Al Qaeda Leader Beheads
US Civilian In Iraq

By Ghaida Ghantous
DUBAI (Reuters) - Al Qaeda's leader in Iraq beheaded an American civilian and vowed more killings in revenge for the abuse of Iraqi prisoners, an Islamist Web site said Tuesday.
A poor quality videotape on the site showed a man dressed in orange overalls sitting bound on a white plastic chair in a bare room, then on the floor with five masked men behind him.
"My name is Nick Berg, my father's name is Michael... I have a brother and sister, David and Sarah," said the bound man, adding he was from Philadelphia.
After one of the masked men read out a statement, they pushed Berg to the floor and shouted "God is greatest" above his screams as one of them sawed his head off with a large knife then held it aloft for the camera.
The Web site said Abu Musab al-Zarqawi, a top ally of al Qaeda leader Osama bin Laden, was the man who cut off Berg's head. The statement read out before the killing was signed off with Zarqawi's name and dated May 11.
Jordanian-born Zarqawi, 37, has raised his profile and status as al Qaeda's most active operational leader with a series of suicide bombs and attacks on U.S. troops in Iraq.
A State Department official said Tuesday the body of a U.S. citizen identified as Berg had been found in Baghdad. The official said Berg had no ties to the U.S. military or the Defense Department, but offered no further details.
"He was a private American citizen not associated with a military contract," said the State Department official, speaking on condition of anonymity.
It was not immediately possible to verify the authenticity of the tape carried on the Muntada al-Ansar Islamist Web site.
The ritual killing resembled the murder of U.S. reporter Daniel Pearl, beheaded by Islamist militants in Pakistan.

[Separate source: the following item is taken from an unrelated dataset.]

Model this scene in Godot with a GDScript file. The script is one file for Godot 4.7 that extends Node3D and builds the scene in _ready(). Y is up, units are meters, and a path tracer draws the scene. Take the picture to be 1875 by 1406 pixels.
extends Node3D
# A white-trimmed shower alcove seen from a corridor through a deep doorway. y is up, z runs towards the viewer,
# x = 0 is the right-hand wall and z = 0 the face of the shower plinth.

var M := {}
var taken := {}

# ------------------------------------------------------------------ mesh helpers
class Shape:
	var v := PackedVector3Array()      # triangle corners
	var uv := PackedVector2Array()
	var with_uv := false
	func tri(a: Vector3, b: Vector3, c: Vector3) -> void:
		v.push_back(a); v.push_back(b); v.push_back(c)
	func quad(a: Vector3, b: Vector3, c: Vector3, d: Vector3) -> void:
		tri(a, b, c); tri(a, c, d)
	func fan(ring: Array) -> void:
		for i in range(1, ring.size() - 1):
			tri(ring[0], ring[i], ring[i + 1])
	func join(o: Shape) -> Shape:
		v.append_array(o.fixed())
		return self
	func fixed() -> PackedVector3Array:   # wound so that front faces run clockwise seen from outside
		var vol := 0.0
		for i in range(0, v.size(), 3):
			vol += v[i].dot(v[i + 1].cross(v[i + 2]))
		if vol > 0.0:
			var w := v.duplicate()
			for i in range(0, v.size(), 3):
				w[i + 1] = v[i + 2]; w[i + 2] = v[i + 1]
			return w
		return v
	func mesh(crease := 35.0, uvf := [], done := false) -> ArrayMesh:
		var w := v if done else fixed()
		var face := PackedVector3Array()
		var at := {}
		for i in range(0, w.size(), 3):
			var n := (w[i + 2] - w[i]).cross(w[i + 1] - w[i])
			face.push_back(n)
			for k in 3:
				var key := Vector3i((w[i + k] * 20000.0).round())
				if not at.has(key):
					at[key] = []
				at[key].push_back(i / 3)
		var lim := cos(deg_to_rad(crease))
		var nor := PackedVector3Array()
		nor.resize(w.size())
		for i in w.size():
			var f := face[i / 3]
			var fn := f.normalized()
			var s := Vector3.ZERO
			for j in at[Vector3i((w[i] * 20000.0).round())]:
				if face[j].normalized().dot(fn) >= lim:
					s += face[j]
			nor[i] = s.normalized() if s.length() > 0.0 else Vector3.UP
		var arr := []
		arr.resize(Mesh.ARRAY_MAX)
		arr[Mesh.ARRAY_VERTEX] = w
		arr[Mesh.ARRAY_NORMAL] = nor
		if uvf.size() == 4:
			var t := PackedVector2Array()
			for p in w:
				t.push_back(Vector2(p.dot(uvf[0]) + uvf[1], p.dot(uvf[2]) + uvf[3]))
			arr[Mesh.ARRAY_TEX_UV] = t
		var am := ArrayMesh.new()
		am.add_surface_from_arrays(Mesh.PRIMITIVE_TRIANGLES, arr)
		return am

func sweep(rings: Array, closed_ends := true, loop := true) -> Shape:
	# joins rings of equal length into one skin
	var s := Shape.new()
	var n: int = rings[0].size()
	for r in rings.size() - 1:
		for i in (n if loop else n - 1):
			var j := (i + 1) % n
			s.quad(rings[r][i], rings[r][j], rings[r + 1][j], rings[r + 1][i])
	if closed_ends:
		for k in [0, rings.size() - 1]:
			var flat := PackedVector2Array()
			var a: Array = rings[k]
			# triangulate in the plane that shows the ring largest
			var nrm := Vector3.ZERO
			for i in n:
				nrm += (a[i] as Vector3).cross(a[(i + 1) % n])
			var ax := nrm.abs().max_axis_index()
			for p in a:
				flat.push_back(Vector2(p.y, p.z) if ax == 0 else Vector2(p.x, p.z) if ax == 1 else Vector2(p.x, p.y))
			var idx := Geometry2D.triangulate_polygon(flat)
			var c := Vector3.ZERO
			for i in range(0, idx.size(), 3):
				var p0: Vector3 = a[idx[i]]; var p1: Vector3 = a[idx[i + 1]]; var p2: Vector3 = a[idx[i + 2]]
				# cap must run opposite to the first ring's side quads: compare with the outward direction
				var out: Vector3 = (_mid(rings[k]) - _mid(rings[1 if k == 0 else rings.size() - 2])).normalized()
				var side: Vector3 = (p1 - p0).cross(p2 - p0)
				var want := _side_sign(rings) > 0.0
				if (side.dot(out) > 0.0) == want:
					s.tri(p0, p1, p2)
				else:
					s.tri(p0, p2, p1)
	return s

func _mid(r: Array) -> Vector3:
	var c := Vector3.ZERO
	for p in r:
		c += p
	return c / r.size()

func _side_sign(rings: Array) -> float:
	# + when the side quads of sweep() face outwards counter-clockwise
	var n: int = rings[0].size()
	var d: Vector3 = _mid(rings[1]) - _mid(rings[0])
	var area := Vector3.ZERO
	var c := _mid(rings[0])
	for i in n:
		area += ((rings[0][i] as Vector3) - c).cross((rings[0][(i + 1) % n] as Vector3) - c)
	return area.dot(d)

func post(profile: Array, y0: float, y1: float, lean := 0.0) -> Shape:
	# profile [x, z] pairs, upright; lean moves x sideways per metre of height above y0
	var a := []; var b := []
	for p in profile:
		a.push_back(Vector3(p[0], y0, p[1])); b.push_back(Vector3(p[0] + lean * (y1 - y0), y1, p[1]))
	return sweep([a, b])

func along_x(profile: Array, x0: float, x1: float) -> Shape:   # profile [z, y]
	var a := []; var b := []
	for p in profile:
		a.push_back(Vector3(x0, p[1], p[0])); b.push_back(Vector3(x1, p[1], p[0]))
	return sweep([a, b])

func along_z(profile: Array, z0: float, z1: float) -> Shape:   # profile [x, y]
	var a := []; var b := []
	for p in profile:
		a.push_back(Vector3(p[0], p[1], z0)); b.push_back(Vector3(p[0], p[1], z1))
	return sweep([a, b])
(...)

Berg's orange overalls were reminiscent of those worn by al Qaeda detainees held by U.S. troops at Guantanamo Bay in Cuba.
Photographs shown around the world of naked Iraqi prisoners stacked in a pyramid or positioned to simulate sex acts at Abu Ghraib prison near Baghdad have provoked international anger and become a serious setback to U.S. efforts to stabilize Iraq.
President Bush and British Prime Minister Tony Blair have both apologized and pledged to punish those responsible but both governments have come under pressure for senior ministers to be held responsible for the abuse.